Jose has further articulated his position in a post to his blog. Others, like Jay Moonah, have a more balanced view (as evidenced by a post from Jay’s blog back in March). In his comment on Mitch’s post, Jay wrote:
As I often do I’ll lean on McLuhan who said “people don’t read newspapers, they get into them like a warm bath.” The impact of media forms like paper cannot be displaced simply by displaying the same information in another form because it’s about more than the information. Much, MUCH more. That’s not going to change in 10 years, hell that’s not going to change in a few generations. My 9 month old daughter _might_ not be able to get a newspaper off the stand by the time she’s a grandmother… maybe. But I wouldn’t bet a $100 on that, either.

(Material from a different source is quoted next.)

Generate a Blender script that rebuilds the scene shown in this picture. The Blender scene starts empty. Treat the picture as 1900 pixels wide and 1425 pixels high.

Jay’s right. I expect I’ll still get USA Today delivered to my hotel rooms and have access to plenty of other forms of print journalism, including reporting included in reinvigorated daily newspapers, free giveaway newspapers that are getting more and more popular, and community weekly newspapers.
So, Jose, I fully expect to take $100 from you a decade from now. Of course, given the way other things are going, that’ll probably be worth about a Euro-and-a-half...or $3.50 Canadian.